Choose First Differentiation Variable for Zero 5th-Order Mixed Partial Derivative (4 Functions)

Question

The fifth-order partial derivative ∂⁵f/∂x²∂y³ is zero for each of the following functions. To show this as quickly as possible, which variable would you differentiate with respect to first: x or y? Try to answer without writing anything down. a. f(x, y) = y²x⁴eˣ + 2 b. f(x, y) = y² + y(sin x - x⁴) c. f(x, y) = x² + 5xy + sin x + 7eˣ d. f(x, y) = xe^(y²/2)

Accepted Answer

a. Differentiate with respect to y first; b. Differentiate with respect to y first; c. Differentiate with respect to y first; d. Differentiate with respect to x first

Answer

Step 1: Analyze each function's polynomial/functional degree in x and y relative to the required partial derivative (2 derivatives with respect to x, 3 with respect to y): Step 2 (Part a): f(x,y) has a maximum degree of 2 in y.
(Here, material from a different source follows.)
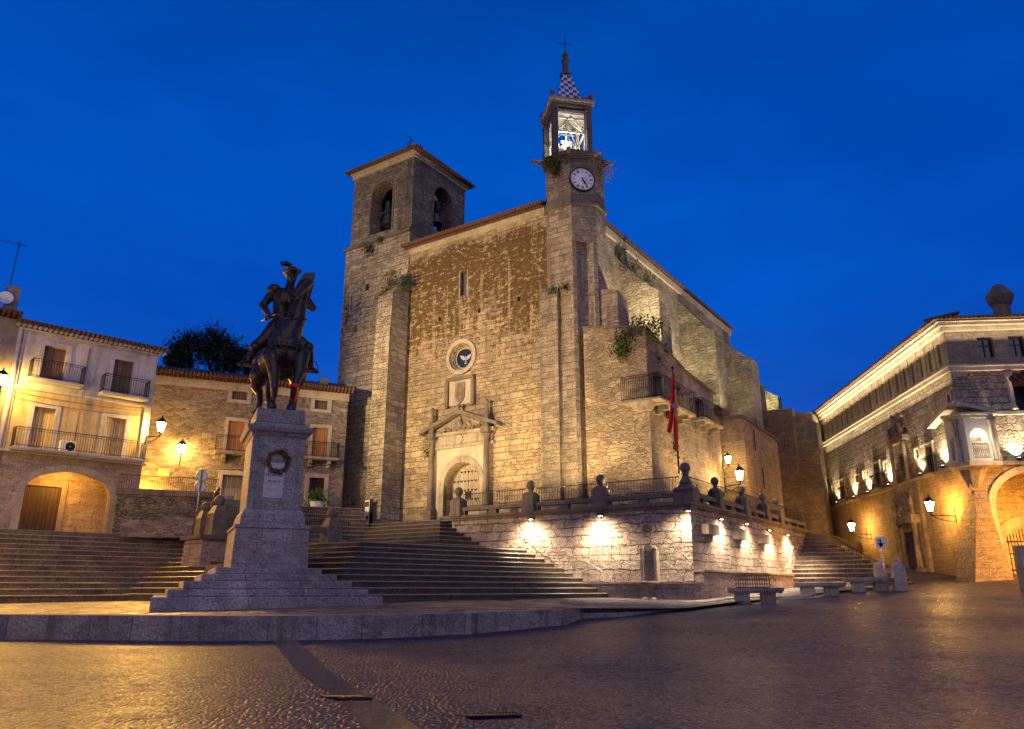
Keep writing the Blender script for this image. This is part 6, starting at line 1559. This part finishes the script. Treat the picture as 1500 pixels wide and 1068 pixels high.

Differentiating with respect to y 3 times will immediately eliminate all y-dependent terms, resulting in 0, so prioritize y first. Step 3 (Part b): f(x,y) has a maximum degree of 2 in y. Differentiating with respect to y 3 times will eliminate all y-dependent terms, resulting in 0, so prioritize y first. Step 4 (Part c): All y-dependent terms are degree 1 in y. Differentiating with respect to y 3 times will eliminate these terms, resulting in 0, so prioritize y first. Step 5 (Part d): f(x,y) has a maximum degree of 1 in x. Differentiating with respect to x 2 times will eliminate the x-dependent term, resulting in 0, so prioritize x first.